Porque cuando desaparezcamos no quedará apenas rastro de nosotros, «lo que tuvo su lugar / y lo perdió», como se lee en «La biblioteca del Rey Pescador»: «Acabada la excavación, volvieron taciturnos a su nave, desconocedores de que lo que habían encontrado era un libro que alguien, en otro tiempo, leía con gozo, y al que volvía todas las noches como si cada vez fuese la primera».
Lo más se reducirá, de nuevo Borges, a una sola palabra: «un nombre, uno solo, […] / un nombre que contenga el recuerdo común de lo que somos, / como si fuese un solo hombre / el que se sumerge en el río».
Es incuestionable, por tanto, la importancia que adquieren las influencias de las que se nutre Pablo Bujalance, empezando por la tradición grecolatina en toda su dimensión, filosófica, literaria y mitológica, pasando por Vicente Huidobro y Antonio Machado, y acabando en Jorge Luis Borges y, particularmente, en la colección de cuentos que integran El Aleph. Todo ello fundamenta una poética donde prevalece la búsqueda de la reconciliación del hombre con su humanidad y su fatalidad, la de ser tan solo tiempo. Y para conseguirlo, depliega un pertinente dominio del poema de largo recorrido, en verso o prosa, donde existe una preferencia por la hipotaxis o subordinación, confiriéndole un estilo solemne y ceremonioso a cada composición.
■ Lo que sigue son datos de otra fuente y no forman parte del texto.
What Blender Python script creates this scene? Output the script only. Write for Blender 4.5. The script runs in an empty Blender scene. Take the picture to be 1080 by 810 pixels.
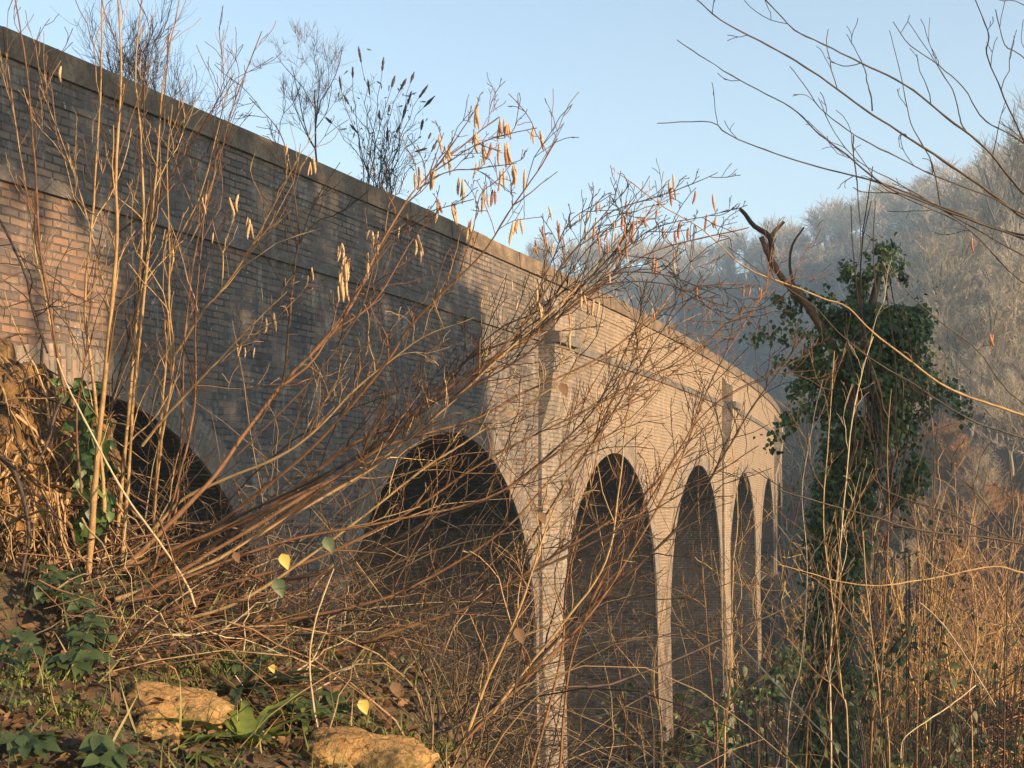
import bpy, math, random
import numpy as np

RNG = np.random.default_rng(11)
random.seed(11)
scene = bpy.context.scene
COL = scene.collection
F, CX, HY = 1550.0, 540.0, 537.0        # focal length in photo pixels, principal column, horizon row


def at(px, py, Y):
    """Point of the place seen at that spot of the photograph, Y metres in front of the camera (camera at the origin)."""
    return np.array([(px - CX) / F * Y, Y, (HY - py) / F * Y])


# ------------------------------------------------------------------ mesh collecting
class MB:
    def __init__(self):
        self.v, self.q, self.uv, self.n = [], [], [], 0
        self.has_uv = False

    def add(self, verts, quads, uv=None):
        verts = np.asarray(verts, float)
        quads = np.asarray(quads, int)
        self.v.append(verts)
        self.q.append(quads + self.n)
        if uv is not None:
            self.has_uv = True
            self.uv.append(np.asarray(uv, float))
        else:
            self.uv.append(np.zeros((len(verts), 2)))
        self.n += len(verts)

    def tube(self, P, R, sides=5):
        P = np.asarray(P, float)
        n = len(P)
        R = np.broadcast_to(np.asarray(R, float), (n,))
        T = np.gradient(P, axis=0)
        T /= np.linalg.norm(T, axis=1)[:, None] + 1e-12
        m = T.mean(0)
        ref = np.eye(3)[np.argmin(np.abs(m))]
        A = np.cross(T, ref)
        A /= np.linalg.norm(A, axis=1)[:, None] + 1e-12
        B = np.cross(T, A)
        a = np.arange(sides) * 2 * math.pi / sides
        V = P[:, None, :] + R[:, None, None] * (A[:, None, :] * np.cos(a)[None, :, None] + B[:, None, :] * np.sin(a)[None, :, None])
        i = np.arange(n - 1)[:, None] * sides
        j = np.arange(sides)[None, :]
        k = (j + 1) % sides
        Q = np.stack([i + j, i + k, i + sides + k, i + sides + j], -1).reshape(-1, 4)
        self.add(V.reshape(-1, 3), Q)

    def box_pts(self, c8, uv=None):
        # c8: bottom 4 (ccw) then top 4
        Q = [[0, 3, 2, 1], [4, 5, 6, 7], [0, 1, 5, 4], [1, 2, 6, 5], [2, 3, 7, 6], [3, 0, 4, 7]]
        V, QQ, UV = [], [], []
        for q in Q:
            b = len(V)
            V += [c8[k] for k in q]
            QQ.append([b, b + 1, b + 2, b + 3])
            if uv is not None:
                UV += [uv(c8[k], q) for k in q]
        self.add(V, QQ, UV if uv is not None else None)

    def mesh(self, name, mat, smooth=True):
        V = np.concatenate(self.v)
        Q = np.concatenate(self.q)
        me = bpy.data.meshes.new(name)
        me.vertices.add(len(V))
        me.vertices.foreach_set('co', V.astype(np.float32).ravel())
        me.loops.add(Q.size)
        me.loops.foreach_set('vertex_index', Q.astype(np.int32).ravel())
        me.polygons.add(len(Q))
        me.polygons.foreach_set('loop_start', np.arange(len(Q), dtype=np.int32) * 4)
        me.polygons.foreach_set('loop_total', np.full(len(Q), 4, np.int32))
        me.polygons.foreach_set('use_smooth', np.full(len(Q), bool(smooth)))
        if self.has_uv:
            l = me.uv_layers.new(name='UVMap')
            l.data.foreach_set('uv', np.concatenate(self.uv)[Q.ravel()].astype(np.float32).ravel())
        me.materials.append(mat)
        me.update(calc_edges=True)
        me.validate()
        return me

    def build(self, name, mat, parent=None, smooth=True, origin=None):
        if origin is not None:
            self.v = [v - np.asarray(origin) for v in self.v]
        o = bpy.data.objects.new(name, self.mesh(name, mat, smooth))
        COL.objects.link(o)
        if origin is not None:
            o.location = tuple(origin)
        if parent is not None:
            o.parent = parent
        return o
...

Todo ello a partir del procedimiento clásico de la amplificatio por medio de multitud de estructuras bimembres e innumerables enumeraciones en todos sus tipos: paralelísticas, caóticas, perifrásticas, metafóricas… A esto, se añadirán las abundantes recurrencias léxicas que, conjuntamente a lo ya citado, lograrán la progresión temática a lo largo de todo el poemario.
Los relojes de río es, en definitiva, una exégesis de la esencia temporal del hombre como epítome de la humanidad que se repite hasta el infinito a la espera de su propio perdón, que es sumergirnos y dejarse llevar para así, como Asterión aguarda paciente a su redentor, nosotros hacer lo propio: «Por eso esperamos, serenos, a que el río / nos asigne el rostro / que quedará».